Se trababa de un conocido de mi familia, un hombre que había venido a vivir a Sant Miquel hacía unos pocos años. Por aquel entonces él estaba formando o había formado una sección de la ANC en el pueblo. Era lo que podríamos llamar un catalanista de los de toda la vida, cuya ideología soy incapaz de concretar con más precisión. Estuvimos hablando un buen rato, sobre todo él, básicamente criticando el tipo de celebración que constituía Estelània: cuatro aprovechados, decía, que aspiraban a llenarse la cartera ondeando la bandera. Su discurso se volvía reaccionario por momentos, y lo mismo me acusaba de ser un cobarde por no querer sumarme a su proyecto asambleario, como azotaba el nuevo independentismo por ser naíf: «¡Van a ver todos esos catalanets de los pines y los calzoncillos cuando España saque los tanques a la calle! ¡Verás como al sentir un disparo todos esos independentistas recién salidos del armario serán los primeros en quemar sus VamCats!». Y así todo el rato.
Su catalanismo, beligerante y esencialista —catalanes versus falsos catalanes—, afrentado por la parafernalia de complementos y souvenirs, da buena prueba de la tesis que aquí estoy defendiendo: el independentismo hegemónico no es la radicalización del núcleo duro del pujolismo, ni tampoco la eclosión popular del independentismo histórico.

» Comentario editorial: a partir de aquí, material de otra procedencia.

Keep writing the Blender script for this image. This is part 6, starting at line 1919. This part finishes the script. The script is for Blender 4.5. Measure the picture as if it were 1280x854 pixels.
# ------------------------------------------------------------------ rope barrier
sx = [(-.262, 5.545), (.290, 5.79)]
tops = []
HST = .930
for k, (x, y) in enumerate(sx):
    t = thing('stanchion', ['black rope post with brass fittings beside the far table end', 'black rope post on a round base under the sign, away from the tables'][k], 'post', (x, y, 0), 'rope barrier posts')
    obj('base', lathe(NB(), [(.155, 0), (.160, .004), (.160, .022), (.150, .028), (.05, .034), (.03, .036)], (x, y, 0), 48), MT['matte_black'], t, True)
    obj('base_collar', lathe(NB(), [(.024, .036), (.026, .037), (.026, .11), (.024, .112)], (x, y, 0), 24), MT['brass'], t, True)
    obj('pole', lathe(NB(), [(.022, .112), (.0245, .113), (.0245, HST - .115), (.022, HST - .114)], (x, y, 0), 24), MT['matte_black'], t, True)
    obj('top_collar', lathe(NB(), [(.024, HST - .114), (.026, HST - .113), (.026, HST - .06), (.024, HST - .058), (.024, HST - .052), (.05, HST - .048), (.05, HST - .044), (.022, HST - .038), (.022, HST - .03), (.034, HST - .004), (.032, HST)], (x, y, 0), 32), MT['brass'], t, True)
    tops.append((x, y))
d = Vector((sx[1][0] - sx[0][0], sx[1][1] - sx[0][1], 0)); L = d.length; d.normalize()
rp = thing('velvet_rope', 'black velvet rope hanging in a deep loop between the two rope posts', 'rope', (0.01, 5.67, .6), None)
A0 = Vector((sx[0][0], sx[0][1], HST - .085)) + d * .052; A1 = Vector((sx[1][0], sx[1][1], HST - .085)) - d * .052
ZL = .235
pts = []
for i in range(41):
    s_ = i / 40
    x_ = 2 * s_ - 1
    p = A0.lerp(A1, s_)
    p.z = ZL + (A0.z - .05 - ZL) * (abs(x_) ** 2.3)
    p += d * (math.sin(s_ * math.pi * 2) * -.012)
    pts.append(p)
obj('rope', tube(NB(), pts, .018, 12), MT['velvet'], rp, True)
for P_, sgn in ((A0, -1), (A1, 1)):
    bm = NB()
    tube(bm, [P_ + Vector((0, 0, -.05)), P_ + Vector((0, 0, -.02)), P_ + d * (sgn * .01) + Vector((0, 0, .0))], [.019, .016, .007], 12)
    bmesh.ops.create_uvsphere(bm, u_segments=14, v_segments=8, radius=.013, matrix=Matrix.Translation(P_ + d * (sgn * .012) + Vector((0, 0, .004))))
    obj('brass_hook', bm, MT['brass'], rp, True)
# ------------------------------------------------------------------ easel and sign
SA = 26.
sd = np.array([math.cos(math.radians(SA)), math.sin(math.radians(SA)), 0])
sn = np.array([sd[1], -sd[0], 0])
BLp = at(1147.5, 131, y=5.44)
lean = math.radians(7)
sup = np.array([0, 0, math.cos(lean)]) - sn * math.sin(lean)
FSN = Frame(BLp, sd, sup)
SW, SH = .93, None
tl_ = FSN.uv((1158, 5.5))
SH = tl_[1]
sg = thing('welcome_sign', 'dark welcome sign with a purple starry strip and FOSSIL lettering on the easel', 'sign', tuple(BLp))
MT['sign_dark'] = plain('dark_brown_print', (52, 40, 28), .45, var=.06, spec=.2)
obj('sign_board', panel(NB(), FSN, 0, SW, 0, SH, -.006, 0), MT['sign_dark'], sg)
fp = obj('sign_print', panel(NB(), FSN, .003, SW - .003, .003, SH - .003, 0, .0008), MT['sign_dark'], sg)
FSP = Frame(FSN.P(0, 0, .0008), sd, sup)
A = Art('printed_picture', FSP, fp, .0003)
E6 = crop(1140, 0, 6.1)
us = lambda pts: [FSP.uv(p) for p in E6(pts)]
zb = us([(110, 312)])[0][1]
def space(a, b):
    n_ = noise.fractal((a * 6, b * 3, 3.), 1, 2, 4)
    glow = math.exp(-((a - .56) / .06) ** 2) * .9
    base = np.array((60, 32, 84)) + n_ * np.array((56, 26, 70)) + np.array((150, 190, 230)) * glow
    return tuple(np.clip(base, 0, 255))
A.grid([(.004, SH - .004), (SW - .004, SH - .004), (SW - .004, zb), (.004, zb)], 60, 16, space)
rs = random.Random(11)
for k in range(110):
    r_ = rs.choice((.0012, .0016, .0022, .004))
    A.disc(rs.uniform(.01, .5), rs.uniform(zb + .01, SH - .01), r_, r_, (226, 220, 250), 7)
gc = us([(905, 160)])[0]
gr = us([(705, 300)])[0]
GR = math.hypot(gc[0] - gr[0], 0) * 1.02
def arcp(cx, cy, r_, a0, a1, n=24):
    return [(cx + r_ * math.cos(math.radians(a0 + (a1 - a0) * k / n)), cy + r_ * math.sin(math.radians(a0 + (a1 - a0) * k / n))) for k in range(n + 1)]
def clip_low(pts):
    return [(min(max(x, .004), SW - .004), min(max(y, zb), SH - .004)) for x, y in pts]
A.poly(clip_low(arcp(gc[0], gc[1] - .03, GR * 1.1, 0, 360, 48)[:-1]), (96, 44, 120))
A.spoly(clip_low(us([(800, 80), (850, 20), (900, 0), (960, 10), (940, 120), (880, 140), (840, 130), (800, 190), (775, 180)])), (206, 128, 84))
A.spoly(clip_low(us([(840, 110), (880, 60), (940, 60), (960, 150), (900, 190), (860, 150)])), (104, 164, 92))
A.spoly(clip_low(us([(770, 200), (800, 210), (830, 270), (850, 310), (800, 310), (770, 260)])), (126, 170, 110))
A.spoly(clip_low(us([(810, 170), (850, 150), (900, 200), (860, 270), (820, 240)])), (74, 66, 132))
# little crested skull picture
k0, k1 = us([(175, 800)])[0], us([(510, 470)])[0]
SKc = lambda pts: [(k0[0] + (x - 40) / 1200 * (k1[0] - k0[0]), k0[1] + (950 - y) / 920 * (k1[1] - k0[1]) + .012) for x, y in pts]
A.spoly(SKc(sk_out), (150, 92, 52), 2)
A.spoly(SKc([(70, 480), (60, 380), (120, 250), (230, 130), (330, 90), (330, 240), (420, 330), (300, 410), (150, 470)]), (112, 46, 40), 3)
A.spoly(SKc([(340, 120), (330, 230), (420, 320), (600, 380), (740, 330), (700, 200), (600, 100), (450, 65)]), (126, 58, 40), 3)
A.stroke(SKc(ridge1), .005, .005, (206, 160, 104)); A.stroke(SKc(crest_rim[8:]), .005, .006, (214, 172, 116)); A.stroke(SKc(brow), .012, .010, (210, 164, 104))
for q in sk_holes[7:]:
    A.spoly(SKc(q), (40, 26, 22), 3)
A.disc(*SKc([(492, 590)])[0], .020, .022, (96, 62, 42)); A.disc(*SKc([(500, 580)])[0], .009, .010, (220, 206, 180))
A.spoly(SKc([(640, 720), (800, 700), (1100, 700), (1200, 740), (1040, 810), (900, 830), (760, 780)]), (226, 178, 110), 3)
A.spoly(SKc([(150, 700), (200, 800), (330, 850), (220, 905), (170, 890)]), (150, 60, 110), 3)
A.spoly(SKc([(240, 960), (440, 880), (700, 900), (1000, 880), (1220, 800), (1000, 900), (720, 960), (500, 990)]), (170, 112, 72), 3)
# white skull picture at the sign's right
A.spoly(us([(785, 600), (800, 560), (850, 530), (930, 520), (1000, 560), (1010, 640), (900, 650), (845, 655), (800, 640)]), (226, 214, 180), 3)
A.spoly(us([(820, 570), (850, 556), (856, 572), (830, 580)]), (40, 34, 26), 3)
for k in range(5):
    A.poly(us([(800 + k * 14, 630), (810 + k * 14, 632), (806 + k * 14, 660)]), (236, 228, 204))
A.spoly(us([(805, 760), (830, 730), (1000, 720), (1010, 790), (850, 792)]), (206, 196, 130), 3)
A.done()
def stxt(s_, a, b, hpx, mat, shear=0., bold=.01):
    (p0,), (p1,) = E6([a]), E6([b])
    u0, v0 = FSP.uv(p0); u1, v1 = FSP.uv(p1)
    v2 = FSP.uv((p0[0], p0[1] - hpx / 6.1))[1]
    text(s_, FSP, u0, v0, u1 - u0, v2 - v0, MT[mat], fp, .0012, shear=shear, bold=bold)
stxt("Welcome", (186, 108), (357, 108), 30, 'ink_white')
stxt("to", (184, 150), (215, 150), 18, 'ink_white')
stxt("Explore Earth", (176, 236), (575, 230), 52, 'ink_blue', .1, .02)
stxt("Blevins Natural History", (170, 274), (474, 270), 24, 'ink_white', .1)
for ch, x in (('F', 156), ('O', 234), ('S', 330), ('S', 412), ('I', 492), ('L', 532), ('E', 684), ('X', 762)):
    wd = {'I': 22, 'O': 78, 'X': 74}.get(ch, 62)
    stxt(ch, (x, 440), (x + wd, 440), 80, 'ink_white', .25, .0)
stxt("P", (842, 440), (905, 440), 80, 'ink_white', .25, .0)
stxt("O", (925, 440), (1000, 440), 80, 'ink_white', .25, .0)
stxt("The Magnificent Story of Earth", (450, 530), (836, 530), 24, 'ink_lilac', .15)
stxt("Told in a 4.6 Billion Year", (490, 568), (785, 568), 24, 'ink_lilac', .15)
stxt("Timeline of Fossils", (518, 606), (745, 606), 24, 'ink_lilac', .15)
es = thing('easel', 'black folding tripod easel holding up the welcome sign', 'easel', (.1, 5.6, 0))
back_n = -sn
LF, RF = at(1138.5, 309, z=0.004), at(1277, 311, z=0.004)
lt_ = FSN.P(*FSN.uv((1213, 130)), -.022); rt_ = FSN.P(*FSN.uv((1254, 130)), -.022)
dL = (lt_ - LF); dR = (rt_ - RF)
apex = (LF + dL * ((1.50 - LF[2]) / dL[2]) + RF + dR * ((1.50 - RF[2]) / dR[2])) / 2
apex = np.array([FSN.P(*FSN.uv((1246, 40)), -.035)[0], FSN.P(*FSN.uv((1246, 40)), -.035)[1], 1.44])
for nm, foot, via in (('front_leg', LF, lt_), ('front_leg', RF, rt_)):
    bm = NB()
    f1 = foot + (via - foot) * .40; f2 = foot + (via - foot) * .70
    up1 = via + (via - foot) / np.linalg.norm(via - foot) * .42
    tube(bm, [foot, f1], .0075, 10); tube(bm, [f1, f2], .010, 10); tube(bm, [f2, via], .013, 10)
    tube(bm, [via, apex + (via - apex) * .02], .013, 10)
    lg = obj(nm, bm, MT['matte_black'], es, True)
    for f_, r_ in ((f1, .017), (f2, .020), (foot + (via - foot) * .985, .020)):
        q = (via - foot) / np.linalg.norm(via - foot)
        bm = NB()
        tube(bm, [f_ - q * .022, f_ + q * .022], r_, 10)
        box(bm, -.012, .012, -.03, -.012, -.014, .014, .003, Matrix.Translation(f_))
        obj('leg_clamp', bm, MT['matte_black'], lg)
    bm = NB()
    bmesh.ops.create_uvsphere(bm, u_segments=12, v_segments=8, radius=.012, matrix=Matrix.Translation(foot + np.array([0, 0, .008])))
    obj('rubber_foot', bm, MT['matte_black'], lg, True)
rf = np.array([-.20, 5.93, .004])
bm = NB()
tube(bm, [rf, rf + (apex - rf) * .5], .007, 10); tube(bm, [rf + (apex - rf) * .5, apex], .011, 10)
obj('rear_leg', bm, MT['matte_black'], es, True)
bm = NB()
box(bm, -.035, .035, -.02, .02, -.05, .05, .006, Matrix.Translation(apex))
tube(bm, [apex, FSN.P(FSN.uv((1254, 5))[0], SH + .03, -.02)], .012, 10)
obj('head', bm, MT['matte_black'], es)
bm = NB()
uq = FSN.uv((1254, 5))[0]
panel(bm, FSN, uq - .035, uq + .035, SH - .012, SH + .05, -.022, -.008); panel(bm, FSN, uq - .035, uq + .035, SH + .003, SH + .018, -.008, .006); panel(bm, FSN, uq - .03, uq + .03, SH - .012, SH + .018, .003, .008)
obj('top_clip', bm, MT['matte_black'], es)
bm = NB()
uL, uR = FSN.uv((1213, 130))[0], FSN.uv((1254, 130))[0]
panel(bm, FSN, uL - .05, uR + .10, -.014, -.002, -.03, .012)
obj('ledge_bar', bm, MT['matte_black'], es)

Que se trata de un sentimiento sustancialmente nuevo, se huele a metros de distancia, tanto que para algunos se trata más de peste que de olor. Sin embargo, cuesta creer que constituya una simple moda: el compromiso, la duración y la repercusión social del movimiento han llegado a unos extremos que difícilmente podrían calificarse como mera pose. Si el nuevo independentismo se confundía con una moda, esto se debía al carácter cualitativamente nuevo del movimiento social, que respondía a una lógica hasta ahora inédita.
De hecho, basta con volver al artículo de Llovet para comprobar que se trata de algo visiblemente distinto: su enumeración de los elementos característicos del fanatismo totalitario pasa, sin solución de continuidad, de las colgaduras y los desfiles militares a las tazas de café y los seca-manos. El salto es importante, y estamos tentados de imaginar a Hitler comprando condones marca La Esvástica Incorruptible o a Mussolini promocionando las «pastillas de chocolate para ser un auténtico fascista». La lógica del merchandising, por más que implique una invasión sofocante de banderas nacionales, es radicalmente contraria a la lógica monumental del nacionalismo romántico: la patria pierde aquí el aura de sacralidad que justificaba un amor devoto y entregado, la idolatría irracional que tantas veces se asocia con el catalanismo. La estelada —y con ella la nación catalana— se vuelve un objeto volátil, adaptable y consumible. Cataluña, reducida a un icono y estampada en un delantal, deja de ser un asunto divino —ancestro primordial que bombea la sangre de la nación— para convertirse en una marca comercial.